Friday, April 17, 2009

How monetary policy influences mortgage decisions



March 25, 2009


In this article, it explains the different combatants in which the banks are using to fight off inflation rates through it's monetary policy. When inflation rate for monetary policy is in stable, then mortgages also maintain stability due to the interest rate lever. Bank has set an inflation target of two per cent and interest rates are raised or lowered to increase or reduce borrowing, which in turn depresses demand. In this way, the banks are then able to control inflation. The bank has also been trying to encourage lending by injecting liquidity into the financial system, however many also fear that this injection of liquidity would cause the threat of stagflation. However, the bank is currently not "printing money" to carry out this task. Rather, they are purchasing assets, such as commercial paper and bankers' acceptances, from financial institutions, then later replacing these assets with cash and more liquid government securities. For inflation watchers, this should be good news because in January, the banks predicted that the inflation rates will return to the 2% range by the first half of 2011 because this is also the time where most people predict the economy will return to it's fullest potential once again.

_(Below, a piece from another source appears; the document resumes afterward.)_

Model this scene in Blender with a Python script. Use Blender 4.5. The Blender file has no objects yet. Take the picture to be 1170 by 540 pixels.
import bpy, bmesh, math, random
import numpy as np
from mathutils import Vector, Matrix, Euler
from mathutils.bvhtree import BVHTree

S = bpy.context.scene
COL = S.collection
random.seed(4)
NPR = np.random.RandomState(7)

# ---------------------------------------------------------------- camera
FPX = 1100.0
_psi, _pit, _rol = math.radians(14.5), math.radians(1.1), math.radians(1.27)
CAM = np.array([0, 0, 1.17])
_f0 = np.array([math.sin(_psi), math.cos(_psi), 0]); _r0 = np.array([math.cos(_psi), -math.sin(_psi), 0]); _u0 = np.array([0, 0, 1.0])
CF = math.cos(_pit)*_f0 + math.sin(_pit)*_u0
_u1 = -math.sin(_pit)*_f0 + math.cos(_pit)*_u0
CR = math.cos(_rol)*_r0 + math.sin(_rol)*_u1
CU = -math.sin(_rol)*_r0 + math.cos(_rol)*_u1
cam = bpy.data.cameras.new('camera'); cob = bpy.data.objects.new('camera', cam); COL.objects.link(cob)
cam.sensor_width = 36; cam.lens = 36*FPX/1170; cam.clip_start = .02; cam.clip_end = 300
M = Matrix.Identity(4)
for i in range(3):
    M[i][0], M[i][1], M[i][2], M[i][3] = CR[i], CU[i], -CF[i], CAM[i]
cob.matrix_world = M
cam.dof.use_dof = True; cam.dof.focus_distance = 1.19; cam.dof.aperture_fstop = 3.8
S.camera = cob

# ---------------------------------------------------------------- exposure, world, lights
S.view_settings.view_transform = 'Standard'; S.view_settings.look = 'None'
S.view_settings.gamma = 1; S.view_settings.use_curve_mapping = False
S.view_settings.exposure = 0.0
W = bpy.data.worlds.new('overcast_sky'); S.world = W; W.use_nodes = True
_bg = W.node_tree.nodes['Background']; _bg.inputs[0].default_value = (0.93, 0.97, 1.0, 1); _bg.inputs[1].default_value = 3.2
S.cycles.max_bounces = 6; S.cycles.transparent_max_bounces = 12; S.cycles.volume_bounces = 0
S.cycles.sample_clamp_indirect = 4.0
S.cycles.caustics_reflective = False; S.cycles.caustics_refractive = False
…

Connections to Introduction

The connection I make with this article and chapter 8 has to do with the term stagflation. Stagflation is a term used to describe a situation of depressed levels of real output in the economy, combined with rising prices. In simpler sense, stagflation is basically an inflation with no economic growth. In the article, the banks were plotting to input a large cash flow to try to jump start the financial system, in order to encourage lending. However, many people are widely concerned with this point of practice mainly because of the threat of stagflation. If the money they implemented into the financial system ended up with results that is unproductive, then many fear that this money would only increase inflation since many assume that this large cash flow is basically going to be produced by "printing money." But in reality the bank is going to accomplish this by purchasing assets, such as commercial paper and bankers' acceptances, from financial institutions that have been unable to trade them because of tight credit markets and replacing them with cash or more liquid
government securities.

Reflection

Overall, I think it's still a mystery to many people in how the banks are actually going to implement their strategy in jump starting the financial system again. Up until now, many people have speculated that the banks only strategy is to "print money." However, I was actually surprise to hear that the banks was using another strategy to increase the demand for lending. This strategy is actually something I have never really heard about, but I think it's actually a better idea than to "print money," because this strategy of purchasing assets can lower the chance of stagflation. I also feel that it's good news to hear that the economy will eventually rise back up to its potential by 2011.